**Goal**
Give again only the lines beginning with the one that contains "(.03, .012, .01), .2)" and ending with the one that contains "return FO if"; include both of those lines.

**Task material**
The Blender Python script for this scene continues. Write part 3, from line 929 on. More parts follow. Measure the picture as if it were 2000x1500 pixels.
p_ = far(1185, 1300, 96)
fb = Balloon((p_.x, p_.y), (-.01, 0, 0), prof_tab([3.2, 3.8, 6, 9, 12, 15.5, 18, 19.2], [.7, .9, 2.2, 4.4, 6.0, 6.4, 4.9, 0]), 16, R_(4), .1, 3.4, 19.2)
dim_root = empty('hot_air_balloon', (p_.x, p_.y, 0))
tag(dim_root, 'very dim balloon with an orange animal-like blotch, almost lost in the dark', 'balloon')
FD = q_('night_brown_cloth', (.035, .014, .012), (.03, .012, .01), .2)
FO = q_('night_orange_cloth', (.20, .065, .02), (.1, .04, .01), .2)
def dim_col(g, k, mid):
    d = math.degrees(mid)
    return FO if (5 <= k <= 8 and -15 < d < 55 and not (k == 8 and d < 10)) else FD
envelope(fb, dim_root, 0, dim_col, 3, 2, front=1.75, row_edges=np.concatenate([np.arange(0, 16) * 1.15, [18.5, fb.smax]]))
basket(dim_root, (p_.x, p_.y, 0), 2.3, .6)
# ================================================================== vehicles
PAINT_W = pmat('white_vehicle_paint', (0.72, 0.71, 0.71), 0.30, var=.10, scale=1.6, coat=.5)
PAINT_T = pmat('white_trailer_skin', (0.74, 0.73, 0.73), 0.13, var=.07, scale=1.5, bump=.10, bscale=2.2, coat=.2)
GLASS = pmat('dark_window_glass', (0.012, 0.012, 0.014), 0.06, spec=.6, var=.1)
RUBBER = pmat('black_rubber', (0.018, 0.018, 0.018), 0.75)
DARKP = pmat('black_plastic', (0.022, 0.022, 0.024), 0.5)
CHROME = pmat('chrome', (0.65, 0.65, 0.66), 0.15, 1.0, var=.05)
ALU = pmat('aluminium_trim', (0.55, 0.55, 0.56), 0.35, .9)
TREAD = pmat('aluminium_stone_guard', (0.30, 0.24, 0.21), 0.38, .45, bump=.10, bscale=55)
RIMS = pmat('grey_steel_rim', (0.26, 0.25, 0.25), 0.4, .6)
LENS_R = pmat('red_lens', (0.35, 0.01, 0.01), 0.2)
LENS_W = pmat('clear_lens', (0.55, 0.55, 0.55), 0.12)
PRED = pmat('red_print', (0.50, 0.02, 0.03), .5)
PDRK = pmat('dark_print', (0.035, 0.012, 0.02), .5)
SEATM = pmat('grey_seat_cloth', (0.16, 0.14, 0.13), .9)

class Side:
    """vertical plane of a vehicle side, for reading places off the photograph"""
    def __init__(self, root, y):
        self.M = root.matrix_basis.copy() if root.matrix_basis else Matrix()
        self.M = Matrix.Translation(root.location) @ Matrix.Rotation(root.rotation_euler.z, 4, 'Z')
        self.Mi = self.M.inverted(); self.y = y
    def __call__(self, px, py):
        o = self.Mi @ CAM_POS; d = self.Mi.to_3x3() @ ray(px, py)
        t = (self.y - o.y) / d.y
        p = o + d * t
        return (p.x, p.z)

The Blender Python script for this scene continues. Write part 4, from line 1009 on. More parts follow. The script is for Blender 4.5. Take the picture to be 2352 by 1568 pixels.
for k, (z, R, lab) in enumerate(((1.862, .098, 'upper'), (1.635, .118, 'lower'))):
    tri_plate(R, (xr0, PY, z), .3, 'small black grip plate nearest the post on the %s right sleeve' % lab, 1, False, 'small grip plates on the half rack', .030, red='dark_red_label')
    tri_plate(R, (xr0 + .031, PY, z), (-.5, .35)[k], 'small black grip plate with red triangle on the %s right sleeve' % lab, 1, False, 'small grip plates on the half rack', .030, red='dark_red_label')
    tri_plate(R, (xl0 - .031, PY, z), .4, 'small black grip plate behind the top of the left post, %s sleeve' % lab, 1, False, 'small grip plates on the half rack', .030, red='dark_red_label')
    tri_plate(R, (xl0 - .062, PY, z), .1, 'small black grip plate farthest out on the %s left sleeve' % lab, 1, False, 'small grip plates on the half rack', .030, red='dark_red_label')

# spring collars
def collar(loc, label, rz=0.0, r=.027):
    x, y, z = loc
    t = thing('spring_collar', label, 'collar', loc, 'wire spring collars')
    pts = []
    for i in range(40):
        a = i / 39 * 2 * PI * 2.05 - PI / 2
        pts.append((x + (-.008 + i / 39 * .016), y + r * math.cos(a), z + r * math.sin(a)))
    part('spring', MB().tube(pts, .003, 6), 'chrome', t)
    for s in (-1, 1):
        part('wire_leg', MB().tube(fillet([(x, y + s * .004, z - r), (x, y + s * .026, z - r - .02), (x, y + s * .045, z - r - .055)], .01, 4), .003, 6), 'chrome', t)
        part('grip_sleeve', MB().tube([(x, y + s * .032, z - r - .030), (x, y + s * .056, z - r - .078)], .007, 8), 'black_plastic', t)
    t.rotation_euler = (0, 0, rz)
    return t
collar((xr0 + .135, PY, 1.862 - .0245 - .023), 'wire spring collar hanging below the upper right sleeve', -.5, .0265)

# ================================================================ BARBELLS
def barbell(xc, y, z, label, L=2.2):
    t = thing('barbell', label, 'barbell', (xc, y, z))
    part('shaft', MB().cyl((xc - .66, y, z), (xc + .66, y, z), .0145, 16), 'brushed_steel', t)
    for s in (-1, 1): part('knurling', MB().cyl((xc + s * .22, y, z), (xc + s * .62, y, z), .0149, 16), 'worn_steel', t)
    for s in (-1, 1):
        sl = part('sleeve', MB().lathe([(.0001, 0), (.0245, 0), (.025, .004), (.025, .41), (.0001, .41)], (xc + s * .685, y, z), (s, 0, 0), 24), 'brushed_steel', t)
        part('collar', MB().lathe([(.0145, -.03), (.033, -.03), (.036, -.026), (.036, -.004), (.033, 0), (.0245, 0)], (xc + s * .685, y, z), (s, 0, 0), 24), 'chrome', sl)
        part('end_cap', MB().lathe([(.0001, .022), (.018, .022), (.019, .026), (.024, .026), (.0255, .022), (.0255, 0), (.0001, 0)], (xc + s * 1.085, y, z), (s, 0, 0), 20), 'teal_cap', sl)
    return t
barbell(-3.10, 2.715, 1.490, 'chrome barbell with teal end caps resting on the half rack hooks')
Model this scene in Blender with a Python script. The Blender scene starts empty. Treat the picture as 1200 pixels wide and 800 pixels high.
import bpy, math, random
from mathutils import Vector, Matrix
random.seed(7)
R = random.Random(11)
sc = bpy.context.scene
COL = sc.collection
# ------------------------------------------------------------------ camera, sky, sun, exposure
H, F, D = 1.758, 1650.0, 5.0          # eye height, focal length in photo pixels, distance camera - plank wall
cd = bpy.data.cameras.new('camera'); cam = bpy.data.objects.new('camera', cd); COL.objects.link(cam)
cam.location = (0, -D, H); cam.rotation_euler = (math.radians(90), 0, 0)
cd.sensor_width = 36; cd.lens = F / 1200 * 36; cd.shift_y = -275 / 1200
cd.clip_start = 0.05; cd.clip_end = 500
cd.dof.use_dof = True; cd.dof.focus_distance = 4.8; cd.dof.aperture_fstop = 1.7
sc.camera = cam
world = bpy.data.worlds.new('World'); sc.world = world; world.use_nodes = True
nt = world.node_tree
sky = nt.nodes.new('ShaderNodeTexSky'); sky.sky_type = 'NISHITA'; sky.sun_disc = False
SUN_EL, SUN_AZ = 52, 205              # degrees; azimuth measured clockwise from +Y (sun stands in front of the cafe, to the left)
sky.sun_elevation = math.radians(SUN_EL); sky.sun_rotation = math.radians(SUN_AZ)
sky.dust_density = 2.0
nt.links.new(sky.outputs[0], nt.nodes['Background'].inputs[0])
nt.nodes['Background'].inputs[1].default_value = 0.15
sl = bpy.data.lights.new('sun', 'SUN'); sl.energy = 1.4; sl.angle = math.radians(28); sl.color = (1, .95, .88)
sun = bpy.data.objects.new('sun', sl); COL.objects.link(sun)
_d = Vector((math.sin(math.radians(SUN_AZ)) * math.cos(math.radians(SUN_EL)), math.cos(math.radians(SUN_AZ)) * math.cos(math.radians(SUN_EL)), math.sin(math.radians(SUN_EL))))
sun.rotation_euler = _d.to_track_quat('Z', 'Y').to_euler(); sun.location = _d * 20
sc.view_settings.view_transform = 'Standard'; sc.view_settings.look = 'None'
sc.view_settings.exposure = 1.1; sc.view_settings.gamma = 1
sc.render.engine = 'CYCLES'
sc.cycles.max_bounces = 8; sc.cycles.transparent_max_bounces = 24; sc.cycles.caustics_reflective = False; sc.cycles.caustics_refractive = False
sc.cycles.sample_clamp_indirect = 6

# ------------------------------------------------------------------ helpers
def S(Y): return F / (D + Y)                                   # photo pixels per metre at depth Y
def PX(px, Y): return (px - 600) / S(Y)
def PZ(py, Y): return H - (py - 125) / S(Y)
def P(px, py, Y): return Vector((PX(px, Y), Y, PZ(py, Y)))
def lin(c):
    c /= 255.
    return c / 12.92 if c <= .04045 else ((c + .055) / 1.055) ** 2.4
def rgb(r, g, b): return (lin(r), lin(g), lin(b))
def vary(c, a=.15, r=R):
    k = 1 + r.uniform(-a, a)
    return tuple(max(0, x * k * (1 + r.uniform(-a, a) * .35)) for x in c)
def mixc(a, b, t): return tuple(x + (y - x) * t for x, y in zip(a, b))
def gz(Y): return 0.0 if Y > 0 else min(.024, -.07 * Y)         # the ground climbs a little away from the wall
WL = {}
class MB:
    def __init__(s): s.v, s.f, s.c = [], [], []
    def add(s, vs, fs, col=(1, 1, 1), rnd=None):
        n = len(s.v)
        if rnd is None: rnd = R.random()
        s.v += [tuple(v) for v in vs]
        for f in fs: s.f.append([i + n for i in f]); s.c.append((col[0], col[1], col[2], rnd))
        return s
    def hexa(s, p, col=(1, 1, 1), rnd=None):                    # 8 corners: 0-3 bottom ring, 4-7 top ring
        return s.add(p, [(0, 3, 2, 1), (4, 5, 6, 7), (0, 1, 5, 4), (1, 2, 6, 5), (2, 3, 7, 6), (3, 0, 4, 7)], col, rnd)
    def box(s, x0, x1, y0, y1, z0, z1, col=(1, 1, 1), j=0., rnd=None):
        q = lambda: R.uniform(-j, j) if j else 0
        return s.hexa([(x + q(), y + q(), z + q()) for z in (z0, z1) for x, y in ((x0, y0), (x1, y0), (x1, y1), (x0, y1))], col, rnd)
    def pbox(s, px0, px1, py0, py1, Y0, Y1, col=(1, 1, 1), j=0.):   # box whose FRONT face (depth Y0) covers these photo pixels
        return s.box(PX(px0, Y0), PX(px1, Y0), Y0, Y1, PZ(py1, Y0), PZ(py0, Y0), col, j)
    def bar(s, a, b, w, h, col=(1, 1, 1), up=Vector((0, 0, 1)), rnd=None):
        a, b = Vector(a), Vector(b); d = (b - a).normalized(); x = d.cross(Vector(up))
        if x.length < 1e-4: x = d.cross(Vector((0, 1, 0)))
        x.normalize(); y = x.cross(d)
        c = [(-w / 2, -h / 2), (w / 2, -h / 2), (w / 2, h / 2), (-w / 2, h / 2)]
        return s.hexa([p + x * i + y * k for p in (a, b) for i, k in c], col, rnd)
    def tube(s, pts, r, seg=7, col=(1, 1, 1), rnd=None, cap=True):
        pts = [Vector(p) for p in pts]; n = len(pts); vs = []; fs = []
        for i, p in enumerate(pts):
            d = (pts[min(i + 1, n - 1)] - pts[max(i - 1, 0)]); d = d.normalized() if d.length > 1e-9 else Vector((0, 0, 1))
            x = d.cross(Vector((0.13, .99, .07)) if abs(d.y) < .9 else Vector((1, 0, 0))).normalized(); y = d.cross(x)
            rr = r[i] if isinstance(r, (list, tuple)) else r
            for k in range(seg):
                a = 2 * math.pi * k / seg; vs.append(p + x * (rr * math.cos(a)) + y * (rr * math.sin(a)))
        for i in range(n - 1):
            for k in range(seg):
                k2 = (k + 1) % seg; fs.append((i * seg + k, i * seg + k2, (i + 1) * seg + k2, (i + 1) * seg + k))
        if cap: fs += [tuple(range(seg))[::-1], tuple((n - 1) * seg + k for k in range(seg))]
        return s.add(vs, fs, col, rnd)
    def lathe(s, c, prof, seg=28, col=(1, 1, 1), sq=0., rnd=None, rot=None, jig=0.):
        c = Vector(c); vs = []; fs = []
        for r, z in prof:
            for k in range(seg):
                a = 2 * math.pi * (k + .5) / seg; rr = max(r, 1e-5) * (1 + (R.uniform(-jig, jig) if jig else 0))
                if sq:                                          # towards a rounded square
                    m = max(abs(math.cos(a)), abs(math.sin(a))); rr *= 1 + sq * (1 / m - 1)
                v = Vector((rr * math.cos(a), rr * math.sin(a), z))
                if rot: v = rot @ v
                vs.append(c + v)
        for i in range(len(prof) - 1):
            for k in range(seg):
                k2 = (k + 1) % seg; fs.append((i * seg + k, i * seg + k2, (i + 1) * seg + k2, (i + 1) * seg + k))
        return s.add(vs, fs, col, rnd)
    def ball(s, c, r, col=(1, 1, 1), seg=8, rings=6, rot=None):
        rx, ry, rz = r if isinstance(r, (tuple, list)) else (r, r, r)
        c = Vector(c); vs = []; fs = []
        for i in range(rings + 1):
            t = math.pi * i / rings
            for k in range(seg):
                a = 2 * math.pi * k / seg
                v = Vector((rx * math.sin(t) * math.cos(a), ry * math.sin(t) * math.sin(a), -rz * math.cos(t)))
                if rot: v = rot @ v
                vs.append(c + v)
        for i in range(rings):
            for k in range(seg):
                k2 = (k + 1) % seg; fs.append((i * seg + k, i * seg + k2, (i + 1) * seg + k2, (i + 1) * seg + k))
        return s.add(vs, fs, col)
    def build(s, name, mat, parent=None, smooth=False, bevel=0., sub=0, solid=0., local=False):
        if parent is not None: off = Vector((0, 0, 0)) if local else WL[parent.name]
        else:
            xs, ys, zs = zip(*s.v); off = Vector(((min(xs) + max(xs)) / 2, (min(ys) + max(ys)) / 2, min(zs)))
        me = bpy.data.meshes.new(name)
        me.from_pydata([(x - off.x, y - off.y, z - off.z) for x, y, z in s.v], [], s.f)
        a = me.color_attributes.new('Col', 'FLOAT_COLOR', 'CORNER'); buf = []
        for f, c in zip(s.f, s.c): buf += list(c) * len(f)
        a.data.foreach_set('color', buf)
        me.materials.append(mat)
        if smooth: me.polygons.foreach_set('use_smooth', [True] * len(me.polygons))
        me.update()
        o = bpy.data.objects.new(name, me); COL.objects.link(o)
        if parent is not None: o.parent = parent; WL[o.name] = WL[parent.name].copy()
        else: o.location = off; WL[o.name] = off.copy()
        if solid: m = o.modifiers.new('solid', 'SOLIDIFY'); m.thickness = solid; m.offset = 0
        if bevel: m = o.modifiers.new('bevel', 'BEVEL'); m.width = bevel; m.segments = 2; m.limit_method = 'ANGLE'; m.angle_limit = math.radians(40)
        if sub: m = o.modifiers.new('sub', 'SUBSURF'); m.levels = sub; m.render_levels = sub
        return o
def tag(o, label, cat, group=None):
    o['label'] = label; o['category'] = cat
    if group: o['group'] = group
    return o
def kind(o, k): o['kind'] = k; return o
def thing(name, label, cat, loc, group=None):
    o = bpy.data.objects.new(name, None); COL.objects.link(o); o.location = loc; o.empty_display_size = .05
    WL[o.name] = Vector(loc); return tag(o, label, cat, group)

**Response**
FD = q_('night_brown_cloth', (.035, .014, .012), (.03, .012, .01), .2)
FO = q_('night_orange_cloth', (.20, .065, .02), (.1, .04, .01), .2)
def dim_col(g, k, mid):
    d = math.degrees(mid)
    return FO if (5 <= k <= 8 and -15 < d < 55 and not (k == 8 and d < 10)) else FD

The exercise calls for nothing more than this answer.